Figure 1: Trajectories of light in a three-slit interferometer.

(a) The three-slit structure considered in this study. The red path going from point s to point d illustrates a possible looped trajectory of light. (b) Direct trajectories of light resulting from considering only the first term in equation (8). The widely used superposition principle, that is, equation (1), accounts only for these direct trajectories. (c) Examples of exotic looped trajectories arising from the higher order terms in equation (8).

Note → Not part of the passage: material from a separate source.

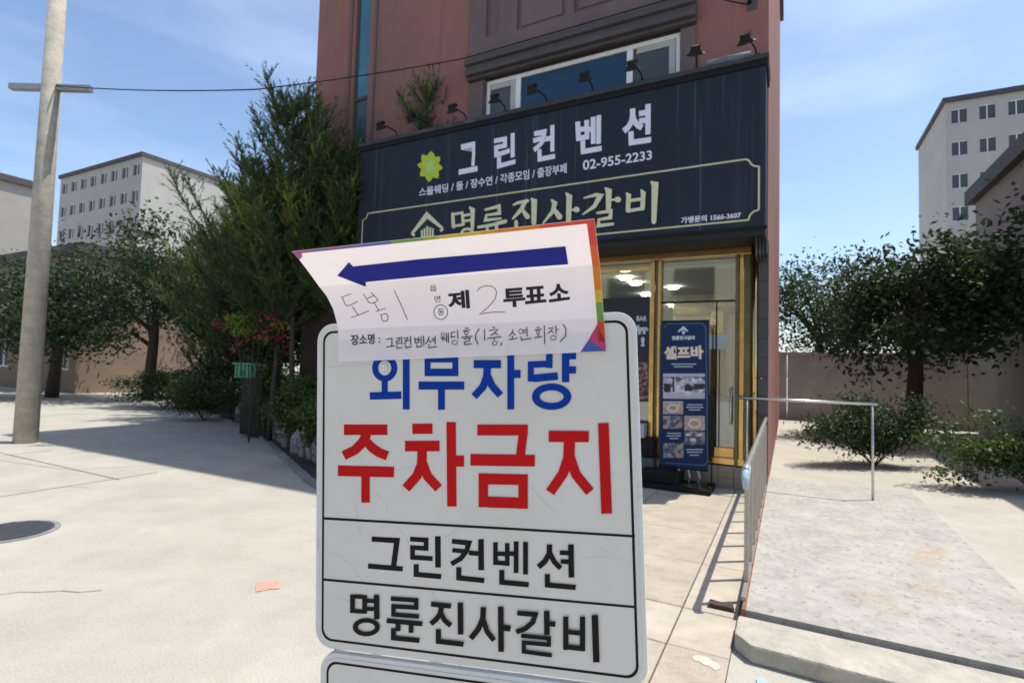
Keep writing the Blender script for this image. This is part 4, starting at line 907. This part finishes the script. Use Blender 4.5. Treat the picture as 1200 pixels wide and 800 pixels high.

The red cloud in the vicinity of the slits depicts the near-field distribution, which increases the probability of photons to follow looped trajectories. (d) Normalized Poynting vector P in the vicinity of the three slits obtained through full wave simulations at a wavelength λ=810 nm, using a slit width w equals to 200 nm, slit separation p=4.6 μm, sample thickness t equals to 110 nm, and assuming infinite height, h=∞. The simulations consider a Gaussian beam excitation polarized along x, and focused onto slit A. The Poynting vector clearly exhibits a looped trajectory such as the solid path in c. (e) Far-field interference patterns calculated under x-polarized (solid) and y-polarized (dashed) optical excitation. Interference fringes are formed in the far field only when strong near fields are excited (x-polarization), and occur from the interference of light following a direct trajectory and a looped trajectory. (f) Experimental evidence that shows the far-field pattern for a situation in which only one slit is illuminated with y-polarized heralded single-photons. (g) The presence of exotic looped trajectories leads to an increase in the visibility of the far-field pattern. This effect is observed when x-polarized light illuminates one of the slits. (h) The transverse profile of the patterns shown in f,g.